Avalon Book Group meets at 2 PM
6/2/25 Someone Else’s Shoes by Jojo Moyes
Nisha Cantor lives the globetrotting life of the seriously wealthy, until her husband announces a divorce and cuts her off. Nisha is determined to hang onto her glamorous life. In the meantime, she must scramble to cope. She doesn’t even have the shoes she was, until a moment ago, standing in.
That’s because Sam Kemp – in the bleakest point of her life – has accidentally taken Nisha’s gym bag. But Sam hardly has time to worry about a lost gym bag–she’s struggling to keep herself and her family afloat. When she tries on Nisha’s six-inch high Christian Louboutin red crocodile shoes, the resulting jolt of confidence that makes her realize something must change–and that thing is herself.

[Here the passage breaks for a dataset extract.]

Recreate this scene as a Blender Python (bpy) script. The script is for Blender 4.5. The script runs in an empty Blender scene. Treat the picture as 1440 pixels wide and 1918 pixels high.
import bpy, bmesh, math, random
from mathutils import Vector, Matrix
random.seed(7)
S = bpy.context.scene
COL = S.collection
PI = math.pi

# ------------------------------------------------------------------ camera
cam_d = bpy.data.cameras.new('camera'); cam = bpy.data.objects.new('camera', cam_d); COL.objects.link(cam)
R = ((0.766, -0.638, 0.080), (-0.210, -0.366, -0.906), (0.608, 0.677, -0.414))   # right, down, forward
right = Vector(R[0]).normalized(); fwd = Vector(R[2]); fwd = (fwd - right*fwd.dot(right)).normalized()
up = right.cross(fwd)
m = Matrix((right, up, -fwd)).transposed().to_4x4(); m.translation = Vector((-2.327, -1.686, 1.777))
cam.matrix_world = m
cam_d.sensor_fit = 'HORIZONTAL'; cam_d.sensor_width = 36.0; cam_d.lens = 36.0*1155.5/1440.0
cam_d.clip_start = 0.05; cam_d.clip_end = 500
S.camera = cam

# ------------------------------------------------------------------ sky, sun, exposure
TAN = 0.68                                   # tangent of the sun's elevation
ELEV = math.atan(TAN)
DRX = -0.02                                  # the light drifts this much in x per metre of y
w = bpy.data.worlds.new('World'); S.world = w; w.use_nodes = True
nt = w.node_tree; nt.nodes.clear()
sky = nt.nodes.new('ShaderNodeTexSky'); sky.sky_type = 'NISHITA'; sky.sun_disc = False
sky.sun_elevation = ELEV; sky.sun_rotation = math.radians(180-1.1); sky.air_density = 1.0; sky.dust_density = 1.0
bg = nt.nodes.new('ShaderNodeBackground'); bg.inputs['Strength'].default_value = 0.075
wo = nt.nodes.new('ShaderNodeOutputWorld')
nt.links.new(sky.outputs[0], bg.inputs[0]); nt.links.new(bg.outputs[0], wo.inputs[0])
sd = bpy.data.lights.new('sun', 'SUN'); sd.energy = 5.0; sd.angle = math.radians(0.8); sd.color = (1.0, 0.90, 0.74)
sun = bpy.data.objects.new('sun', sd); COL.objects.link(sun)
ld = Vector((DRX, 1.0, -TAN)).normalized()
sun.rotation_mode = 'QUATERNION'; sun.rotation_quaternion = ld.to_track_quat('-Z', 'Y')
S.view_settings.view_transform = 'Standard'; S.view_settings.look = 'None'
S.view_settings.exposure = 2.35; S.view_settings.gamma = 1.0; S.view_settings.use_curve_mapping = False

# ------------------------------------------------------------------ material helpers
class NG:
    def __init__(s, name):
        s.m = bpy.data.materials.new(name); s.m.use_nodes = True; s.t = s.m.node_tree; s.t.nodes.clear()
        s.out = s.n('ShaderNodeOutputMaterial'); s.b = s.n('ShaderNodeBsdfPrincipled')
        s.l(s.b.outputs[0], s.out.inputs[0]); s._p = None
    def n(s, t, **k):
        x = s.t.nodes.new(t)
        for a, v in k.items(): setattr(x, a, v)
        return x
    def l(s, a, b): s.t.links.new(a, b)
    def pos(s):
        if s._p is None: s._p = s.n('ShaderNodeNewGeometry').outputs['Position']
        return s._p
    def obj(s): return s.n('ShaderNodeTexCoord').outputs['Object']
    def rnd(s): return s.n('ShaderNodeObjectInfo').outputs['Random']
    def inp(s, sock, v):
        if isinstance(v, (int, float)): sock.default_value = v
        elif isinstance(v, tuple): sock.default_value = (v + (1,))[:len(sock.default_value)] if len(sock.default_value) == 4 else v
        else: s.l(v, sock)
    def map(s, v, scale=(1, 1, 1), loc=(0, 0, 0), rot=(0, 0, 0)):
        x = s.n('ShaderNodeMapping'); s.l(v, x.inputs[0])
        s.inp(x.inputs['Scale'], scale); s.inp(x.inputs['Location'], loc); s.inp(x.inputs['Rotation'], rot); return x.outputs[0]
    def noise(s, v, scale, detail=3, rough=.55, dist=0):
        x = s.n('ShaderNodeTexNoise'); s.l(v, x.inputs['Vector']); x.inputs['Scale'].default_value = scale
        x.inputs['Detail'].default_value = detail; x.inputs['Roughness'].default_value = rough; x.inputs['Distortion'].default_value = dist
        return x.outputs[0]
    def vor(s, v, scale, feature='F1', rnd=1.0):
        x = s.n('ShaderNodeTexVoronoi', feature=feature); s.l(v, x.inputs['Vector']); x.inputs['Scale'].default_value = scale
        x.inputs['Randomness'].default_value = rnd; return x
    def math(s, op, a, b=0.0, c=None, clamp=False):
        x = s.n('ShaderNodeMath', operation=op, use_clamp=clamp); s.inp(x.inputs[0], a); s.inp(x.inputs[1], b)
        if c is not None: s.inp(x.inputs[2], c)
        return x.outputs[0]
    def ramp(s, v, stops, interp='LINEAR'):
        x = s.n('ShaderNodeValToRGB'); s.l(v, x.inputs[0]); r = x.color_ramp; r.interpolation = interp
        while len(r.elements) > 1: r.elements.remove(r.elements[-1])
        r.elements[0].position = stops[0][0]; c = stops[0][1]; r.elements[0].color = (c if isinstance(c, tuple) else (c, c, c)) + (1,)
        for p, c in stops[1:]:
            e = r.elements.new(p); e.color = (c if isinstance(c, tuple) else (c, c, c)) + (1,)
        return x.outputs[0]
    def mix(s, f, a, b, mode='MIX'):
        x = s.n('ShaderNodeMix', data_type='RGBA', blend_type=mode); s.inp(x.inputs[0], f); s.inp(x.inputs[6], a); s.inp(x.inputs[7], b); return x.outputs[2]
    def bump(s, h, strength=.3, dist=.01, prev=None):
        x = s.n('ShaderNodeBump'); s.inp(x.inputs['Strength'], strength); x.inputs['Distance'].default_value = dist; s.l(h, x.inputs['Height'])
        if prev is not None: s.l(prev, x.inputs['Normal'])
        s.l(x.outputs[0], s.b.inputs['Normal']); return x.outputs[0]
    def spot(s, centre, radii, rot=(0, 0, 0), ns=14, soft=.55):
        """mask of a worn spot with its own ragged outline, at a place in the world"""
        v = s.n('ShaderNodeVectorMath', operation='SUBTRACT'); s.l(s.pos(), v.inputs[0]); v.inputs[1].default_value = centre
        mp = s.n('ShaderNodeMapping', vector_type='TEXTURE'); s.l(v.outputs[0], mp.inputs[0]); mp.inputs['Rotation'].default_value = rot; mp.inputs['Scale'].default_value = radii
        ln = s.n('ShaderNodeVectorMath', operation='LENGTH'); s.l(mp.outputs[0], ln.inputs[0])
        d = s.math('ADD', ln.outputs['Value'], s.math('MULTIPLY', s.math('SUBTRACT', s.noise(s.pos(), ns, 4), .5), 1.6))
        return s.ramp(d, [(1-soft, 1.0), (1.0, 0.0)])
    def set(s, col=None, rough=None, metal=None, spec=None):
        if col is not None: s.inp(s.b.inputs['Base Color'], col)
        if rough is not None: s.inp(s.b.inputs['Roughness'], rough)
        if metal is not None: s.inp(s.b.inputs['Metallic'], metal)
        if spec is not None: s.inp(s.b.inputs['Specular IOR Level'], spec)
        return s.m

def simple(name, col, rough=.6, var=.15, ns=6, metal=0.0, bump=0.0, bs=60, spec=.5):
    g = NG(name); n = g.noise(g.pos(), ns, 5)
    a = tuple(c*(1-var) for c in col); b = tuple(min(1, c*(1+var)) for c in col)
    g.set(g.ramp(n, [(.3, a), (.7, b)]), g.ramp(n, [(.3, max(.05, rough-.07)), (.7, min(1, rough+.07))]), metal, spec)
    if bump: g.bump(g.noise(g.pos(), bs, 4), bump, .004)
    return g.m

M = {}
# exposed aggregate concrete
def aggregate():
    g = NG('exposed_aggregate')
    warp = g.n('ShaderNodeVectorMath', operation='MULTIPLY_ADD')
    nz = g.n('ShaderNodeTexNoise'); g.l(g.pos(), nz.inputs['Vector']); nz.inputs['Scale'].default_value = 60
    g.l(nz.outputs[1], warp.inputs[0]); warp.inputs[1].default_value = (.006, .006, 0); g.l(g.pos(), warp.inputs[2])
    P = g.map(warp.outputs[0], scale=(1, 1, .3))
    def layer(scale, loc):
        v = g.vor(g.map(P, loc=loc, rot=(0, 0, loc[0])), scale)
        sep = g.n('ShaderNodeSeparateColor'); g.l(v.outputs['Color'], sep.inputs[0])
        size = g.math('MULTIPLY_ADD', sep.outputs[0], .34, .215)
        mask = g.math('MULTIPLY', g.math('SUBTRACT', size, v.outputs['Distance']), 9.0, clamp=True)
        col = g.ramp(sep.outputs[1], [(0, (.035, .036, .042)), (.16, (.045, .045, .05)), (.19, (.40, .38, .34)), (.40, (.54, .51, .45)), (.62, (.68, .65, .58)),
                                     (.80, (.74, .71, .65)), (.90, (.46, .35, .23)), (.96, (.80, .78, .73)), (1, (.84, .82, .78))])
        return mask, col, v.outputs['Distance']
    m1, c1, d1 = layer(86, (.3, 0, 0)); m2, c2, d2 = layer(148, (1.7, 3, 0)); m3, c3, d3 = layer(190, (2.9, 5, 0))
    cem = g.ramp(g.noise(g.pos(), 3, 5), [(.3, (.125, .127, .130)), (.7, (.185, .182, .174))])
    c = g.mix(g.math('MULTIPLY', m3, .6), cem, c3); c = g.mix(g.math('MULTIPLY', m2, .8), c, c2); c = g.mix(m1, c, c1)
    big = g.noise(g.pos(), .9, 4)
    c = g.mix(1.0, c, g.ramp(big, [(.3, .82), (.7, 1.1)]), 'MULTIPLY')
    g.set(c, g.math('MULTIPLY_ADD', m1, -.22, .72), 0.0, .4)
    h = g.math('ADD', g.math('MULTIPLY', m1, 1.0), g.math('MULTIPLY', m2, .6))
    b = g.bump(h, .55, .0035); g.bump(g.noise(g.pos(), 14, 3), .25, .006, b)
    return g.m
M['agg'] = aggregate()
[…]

Monday Afternoon Book Group meets at 2:30
6/9/25 The Women by Kristin Hannah
Women can be heroes. When twenty-year-old nursing student Frances “Frankie” McGrath hears these words, it is a revelation. Raised in the sun-drenched, idyllic world of Southern California and sheltered by her conservative parents, she has always prided herself on doing the right thing. But in 1965, the world is changing, and she suddenly dares to imagine a different future for herself. When her brother ships out to serve in Vietnam, she joins the Army Nurse Corps and follows his path.
As green and inexperienced as the men sent to Vietnam to fight, Frankie is over-whelmed by the chaos and destruction of war. Each day is a gamble of life and death, hope and betrayal; friendships run deep and can be shattered in an instant. In war, she meets and becomes one ofthe lucky, the brave, the broken, and the lost.
But war is just the beginning for Frankie and her veteran friends. The real battle lies in coming home to a changed and divided America, to angry protesters, and to a country that wants to forget Vietnam.